Today, in the Wall Street Journal, Senator Orrin G. Hatch, law professor J. Kenneth Blackwell, and legal analyst Kenneth A. Klukowski write a clear, informative article on why the health-care bill is unconstitutional.

Read it in full here.

Excerpt:

President Obama’s health-care bill is now moving toward final passage. The policy issues may be coming to an end, but the legal issues are certain to continue because key provisions of this dangerous legislation are unconstitutional. Legally speaking, this legislation creates a target-rich environment. We will focus on three of its more glaring constitutional defects.

First, the Constitution does not give Congress the power to require that Americans purchase health insurance. Congress must be able to point to at least one of its powers listed in the Constitution as the basis of any legislation it passes. None of those powers justifies the individual insurance mandate…

It is one thing … for Congress to regulate economic activity in which individuals choose to engage; it is another to require that individuals engage in such activity. That is not a difference in degree, but instead a difference in kind. It is a line that Congress has never crossed and the courts have never sanctioned…

A second constitutional defect of the Reid bill passed in the Senate involves the deals he cut to secure the votes of individual senators… This selective spending targeted at certain states runs afoul of the general welfare clause.

A third constitutional defect in this ObamaCare legislation is its command that states establish such things as benefit exchanges, which will require state legislation and regulations. This is not a condition for receiving federal funds, which would still leave some kind of choice to the states. No, this legislation requires states to establish these exchanges or says that the Secretary of Health and Human Services will step in and do it for them. It renders states little more than subdivisions of the federal government.
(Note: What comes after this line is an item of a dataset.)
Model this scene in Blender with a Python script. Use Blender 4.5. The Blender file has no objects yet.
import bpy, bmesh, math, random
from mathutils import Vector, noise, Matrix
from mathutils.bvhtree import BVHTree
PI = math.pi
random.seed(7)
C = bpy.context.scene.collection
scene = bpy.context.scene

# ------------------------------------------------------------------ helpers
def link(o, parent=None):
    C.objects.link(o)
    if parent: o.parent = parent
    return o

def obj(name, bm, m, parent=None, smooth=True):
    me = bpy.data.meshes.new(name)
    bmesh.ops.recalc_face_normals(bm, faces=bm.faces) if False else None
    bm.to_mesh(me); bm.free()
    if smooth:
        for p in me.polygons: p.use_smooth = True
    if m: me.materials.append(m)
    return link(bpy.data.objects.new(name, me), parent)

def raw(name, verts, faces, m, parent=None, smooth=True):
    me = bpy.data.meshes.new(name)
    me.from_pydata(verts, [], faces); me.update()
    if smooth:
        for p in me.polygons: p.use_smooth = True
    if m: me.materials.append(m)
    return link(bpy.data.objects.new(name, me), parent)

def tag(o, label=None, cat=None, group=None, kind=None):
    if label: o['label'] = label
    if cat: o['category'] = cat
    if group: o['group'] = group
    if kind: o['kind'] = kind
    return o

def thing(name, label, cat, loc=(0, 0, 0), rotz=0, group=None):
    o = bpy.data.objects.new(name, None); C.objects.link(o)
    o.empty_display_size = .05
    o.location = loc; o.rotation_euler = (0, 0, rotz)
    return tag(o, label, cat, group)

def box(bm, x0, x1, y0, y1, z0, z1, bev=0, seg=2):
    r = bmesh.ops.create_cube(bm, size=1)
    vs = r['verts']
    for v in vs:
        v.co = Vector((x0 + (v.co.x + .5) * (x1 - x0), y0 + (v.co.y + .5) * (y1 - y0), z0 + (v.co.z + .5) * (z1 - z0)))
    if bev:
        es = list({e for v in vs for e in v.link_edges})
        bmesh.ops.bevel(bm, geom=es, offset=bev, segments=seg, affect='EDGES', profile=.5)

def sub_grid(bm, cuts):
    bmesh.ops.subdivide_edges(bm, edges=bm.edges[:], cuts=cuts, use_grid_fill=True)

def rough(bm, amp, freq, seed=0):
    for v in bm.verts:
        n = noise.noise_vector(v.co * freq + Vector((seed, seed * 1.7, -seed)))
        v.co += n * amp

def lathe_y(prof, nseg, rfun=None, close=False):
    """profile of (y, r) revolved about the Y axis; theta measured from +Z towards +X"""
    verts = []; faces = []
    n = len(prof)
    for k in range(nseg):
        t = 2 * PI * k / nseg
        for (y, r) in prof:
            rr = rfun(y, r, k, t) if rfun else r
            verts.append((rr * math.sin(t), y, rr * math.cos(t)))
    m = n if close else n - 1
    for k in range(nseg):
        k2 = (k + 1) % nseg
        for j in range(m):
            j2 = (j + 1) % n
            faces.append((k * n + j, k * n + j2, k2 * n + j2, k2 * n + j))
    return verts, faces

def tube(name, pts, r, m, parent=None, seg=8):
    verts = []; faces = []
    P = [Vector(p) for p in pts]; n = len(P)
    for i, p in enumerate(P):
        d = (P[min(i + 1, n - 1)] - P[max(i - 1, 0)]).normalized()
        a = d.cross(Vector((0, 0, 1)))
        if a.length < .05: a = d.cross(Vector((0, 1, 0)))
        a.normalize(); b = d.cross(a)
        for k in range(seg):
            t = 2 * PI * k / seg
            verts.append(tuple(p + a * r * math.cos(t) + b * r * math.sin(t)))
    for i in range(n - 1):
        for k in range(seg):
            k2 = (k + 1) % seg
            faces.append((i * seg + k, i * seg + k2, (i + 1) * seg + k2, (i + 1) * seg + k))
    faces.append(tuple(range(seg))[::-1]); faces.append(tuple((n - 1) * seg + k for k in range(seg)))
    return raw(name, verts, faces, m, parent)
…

This violates the letter, the spirit, and the interpretation of our federal-state form of government… [T]he Constitution forbids the federal government from commandeering any branch of state government to administer a federal program. That is, by drafting and by deliberate design, exactly what this legislation would do…

This hardly exhausts the list of constitutional problems with this legislation, which would take the federal government into uncharted political and legal territory…

America’s founders intended the federal government to have limited powers and that the states have an independent sovereign place in our system of government. The Obama/Reid/Pelosi legislation to take control of the American health-care system is the most sweeping and intrusive federal program ever devised. If the federal government can do this, then it can do anything, and the limits on government power that our liberty requires will be more myth than reality.